■ What to produce ■
Begin with the first line of the entries below and reproduce each line exactly, ending with the line that holds "blackout blind rolled".

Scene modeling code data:
****************************************

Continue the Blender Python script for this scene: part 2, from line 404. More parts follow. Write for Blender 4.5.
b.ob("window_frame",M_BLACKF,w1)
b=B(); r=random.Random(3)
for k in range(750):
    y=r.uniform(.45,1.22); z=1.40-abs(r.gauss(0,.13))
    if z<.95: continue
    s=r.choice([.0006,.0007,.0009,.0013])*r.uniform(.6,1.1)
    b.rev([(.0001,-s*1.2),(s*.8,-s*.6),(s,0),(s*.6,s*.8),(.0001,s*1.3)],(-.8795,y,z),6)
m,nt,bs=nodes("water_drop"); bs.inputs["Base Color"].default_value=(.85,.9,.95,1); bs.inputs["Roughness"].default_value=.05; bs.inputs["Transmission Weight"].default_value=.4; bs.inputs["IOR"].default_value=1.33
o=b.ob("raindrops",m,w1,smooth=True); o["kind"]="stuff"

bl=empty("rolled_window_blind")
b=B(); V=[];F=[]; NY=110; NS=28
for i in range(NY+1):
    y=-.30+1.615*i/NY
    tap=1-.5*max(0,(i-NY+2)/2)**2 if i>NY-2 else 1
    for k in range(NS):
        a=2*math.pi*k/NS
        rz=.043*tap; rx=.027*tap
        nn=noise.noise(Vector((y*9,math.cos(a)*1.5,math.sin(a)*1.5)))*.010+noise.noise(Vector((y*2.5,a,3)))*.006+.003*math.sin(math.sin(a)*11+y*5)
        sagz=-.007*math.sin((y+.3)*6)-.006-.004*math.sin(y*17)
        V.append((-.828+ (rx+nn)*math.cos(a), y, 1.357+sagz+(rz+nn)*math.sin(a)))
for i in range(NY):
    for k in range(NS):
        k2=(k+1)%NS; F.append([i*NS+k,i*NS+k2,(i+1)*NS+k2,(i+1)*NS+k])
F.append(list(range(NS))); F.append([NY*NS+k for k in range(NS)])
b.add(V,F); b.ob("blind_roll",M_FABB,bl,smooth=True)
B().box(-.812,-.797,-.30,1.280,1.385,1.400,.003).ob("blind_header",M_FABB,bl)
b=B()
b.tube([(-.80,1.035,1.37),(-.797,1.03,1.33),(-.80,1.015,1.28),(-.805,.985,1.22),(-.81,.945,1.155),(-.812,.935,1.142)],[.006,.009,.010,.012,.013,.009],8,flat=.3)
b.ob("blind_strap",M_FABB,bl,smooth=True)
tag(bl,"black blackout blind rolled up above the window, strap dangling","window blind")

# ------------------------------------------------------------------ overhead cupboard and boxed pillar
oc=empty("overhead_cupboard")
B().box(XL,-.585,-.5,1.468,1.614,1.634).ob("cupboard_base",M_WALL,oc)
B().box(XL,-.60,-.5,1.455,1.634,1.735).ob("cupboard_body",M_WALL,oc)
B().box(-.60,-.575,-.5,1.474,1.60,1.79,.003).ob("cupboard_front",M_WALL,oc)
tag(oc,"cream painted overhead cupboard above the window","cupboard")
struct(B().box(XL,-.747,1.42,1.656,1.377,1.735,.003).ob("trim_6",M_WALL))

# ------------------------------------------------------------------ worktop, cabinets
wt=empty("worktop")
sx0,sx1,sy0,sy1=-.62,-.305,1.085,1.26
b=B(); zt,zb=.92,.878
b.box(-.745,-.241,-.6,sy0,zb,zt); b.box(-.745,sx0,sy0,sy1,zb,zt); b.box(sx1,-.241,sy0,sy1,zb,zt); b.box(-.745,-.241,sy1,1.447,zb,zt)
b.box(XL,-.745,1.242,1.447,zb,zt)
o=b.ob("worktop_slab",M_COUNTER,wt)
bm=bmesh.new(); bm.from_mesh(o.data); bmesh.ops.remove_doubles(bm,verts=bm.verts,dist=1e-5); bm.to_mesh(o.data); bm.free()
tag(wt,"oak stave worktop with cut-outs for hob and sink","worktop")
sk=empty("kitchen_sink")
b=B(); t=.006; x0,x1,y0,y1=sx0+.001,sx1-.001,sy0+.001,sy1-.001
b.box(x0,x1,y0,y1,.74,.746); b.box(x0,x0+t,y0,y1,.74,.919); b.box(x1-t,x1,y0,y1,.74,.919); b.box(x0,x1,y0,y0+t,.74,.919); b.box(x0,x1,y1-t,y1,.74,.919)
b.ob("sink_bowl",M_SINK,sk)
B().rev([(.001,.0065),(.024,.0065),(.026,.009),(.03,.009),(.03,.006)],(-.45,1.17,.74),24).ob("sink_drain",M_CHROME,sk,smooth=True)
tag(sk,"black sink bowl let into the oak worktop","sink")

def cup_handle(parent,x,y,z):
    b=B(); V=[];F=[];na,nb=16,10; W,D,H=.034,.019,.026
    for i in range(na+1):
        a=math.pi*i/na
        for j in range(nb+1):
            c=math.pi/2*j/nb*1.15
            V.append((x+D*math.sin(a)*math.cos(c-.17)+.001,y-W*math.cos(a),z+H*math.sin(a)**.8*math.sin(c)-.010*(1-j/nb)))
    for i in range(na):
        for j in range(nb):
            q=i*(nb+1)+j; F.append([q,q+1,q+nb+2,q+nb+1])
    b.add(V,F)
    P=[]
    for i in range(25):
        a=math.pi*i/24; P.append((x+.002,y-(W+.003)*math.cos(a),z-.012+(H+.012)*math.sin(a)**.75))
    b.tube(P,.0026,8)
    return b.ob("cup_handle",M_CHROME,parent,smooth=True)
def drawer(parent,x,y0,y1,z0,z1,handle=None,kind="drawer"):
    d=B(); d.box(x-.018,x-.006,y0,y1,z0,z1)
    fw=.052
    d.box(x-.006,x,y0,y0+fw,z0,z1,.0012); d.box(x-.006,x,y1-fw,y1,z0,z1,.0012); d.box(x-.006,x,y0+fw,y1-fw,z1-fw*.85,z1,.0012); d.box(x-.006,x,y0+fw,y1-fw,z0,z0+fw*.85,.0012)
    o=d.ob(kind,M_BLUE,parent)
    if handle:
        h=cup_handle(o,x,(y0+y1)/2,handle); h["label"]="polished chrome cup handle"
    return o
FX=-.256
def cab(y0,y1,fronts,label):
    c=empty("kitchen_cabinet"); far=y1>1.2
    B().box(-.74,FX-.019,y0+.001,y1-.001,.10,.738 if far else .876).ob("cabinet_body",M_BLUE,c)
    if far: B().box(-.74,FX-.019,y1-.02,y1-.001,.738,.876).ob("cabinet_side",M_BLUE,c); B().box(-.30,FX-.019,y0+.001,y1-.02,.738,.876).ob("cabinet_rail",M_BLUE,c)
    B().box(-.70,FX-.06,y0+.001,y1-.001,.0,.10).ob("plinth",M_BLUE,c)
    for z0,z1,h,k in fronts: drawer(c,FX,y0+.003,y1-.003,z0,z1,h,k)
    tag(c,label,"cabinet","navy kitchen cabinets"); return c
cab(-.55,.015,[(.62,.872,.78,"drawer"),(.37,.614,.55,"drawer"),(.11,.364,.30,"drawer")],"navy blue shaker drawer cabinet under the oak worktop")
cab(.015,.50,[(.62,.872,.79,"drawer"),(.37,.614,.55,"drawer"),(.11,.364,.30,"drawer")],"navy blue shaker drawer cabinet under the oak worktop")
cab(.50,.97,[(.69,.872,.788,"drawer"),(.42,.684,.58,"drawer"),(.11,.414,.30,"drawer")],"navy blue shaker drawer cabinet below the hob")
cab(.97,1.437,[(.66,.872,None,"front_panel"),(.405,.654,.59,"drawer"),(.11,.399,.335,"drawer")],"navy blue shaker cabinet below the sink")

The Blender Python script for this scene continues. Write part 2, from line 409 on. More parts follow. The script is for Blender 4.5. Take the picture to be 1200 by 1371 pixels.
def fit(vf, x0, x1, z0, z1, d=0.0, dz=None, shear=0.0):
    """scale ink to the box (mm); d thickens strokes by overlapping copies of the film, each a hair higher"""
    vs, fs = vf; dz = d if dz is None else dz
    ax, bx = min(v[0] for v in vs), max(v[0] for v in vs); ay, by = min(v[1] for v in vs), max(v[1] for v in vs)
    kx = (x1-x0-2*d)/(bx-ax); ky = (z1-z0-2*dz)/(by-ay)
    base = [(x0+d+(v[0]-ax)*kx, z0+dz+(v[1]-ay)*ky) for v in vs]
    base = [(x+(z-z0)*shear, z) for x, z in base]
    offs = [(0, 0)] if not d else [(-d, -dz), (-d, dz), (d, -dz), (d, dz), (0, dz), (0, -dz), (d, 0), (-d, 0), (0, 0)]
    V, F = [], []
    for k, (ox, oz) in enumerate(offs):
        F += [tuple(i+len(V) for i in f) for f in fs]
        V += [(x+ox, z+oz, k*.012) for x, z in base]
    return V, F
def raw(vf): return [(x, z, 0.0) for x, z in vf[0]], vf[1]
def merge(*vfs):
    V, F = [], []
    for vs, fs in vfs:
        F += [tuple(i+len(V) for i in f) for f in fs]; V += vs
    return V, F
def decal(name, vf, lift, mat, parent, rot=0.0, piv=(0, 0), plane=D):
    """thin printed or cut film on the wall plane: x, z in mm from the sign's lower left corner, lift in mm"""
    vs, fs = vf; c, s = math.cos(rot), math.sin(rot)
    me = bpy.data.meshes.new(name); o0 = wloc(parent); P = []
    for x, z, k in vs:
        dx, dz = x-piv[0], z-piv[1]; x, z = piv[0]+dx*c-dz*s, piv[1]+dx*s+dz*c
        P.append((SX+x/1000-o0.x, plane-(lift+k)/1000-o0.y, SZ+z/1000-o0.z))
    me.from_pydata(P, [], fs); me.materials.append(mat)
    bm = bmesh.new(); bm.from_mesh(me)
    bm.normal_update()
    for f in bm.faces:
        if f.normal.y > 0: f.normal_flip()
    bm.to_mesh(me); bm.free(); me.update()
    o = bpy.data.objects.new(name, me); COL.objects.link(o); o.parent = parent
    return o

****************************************

■ Expected output ■
Continue the Blender Python script for this scene: part 2, from line 404. More parts follow. Write for Blender 4.5.
b.ob("window_frame",M_BLACKF,w1)
b=B(); r=random.Random(3)
for k in range(750):
    y=r.uniform(.45,1.22); z=1.40-abs(r.gauss(0,.13))
    if z<.95: continue
    s=r.choice([.0006,.0007,.0009,.0013])*r.uniform(.6,1.1)
    b.rev([(.0001,-s*1.2),(s*.8,-s*.6),(s,0),(s*.6,s*.8),(.0001,s*1.3)],(-.8795,y,z),6)
m,nt,bs=nodes("water_drop"); bs.inputs["Base Color"].default_value=(.85,.9,.95,1); bs.inputs["Roughness"].default_value=.05; bs.inputs["Transmission Weight"].default_value=.4; bs.inputs["IOR"].default_value=1.33
o=b.ob("raindrops",m,w1,smooth=True); o["kind"]="stuff"

bl=empty("rolled_window_blind")
b=B(); V=[];F=[]; NY=110; NS=28
for i in range(NY+1):
    y=-.30+1.615*i/NY
    tap=1-.5*max(0,(i-NY+2)/2)**2 if i>NY-2 else 1
    for k in range(NS):
        a=2*math.pi*k/NS
        rz=.043*tap; rx=.027*tap
        nn=noise.noise(Vector((y*9,math.cos(a)*1.5,math.sin(a)*1.5)))*.010+noise.noise(Vector((y*2.5,a,3)))*.006+.003*math.sin(math.sin(a)*11+y*5)
        sagz=-.007*math.sin((y+.3)*6)-.006-.004*math.sin(y*17)
        V.append((-.828+ (rx+nn)*math.cos(a), y, 1.357+sagz+(rz+nn)*math.sin(a)))
for i in range(NY):
    for k in range(NS):
        k2=(k+1)%NS; F.append([i*NS+k,i*NS+k2,(i+1)*NS+k2,(i+1)*NS+k])
F.append(list(range(NS))); F.append([NY*NS+k for k in range(NS)])
b.add(V,F); b.ob("blind_roll",M_FABB,bl,smooth=True)
B().box(-.812,-.797,-.30,1.280,1.385,1.400,.003).ob("blind_header",M_FABB,bl)
b=B()
b.tube([(-.80,1.035,1.37),(-.797,1.03,1.33),(-.80,1.015,1.28),(-.805,.985,1.22),(-.81,.945,1.155),(-.812,.935,1.142)],[.006,.009,.010,.012,.013,.009],8,flat=.3)
b.ob("blind_strap",M_FABB,bl,smooth=True)
tag(bl,"black blackout blind rolled up above the window, strap dangling","window blind")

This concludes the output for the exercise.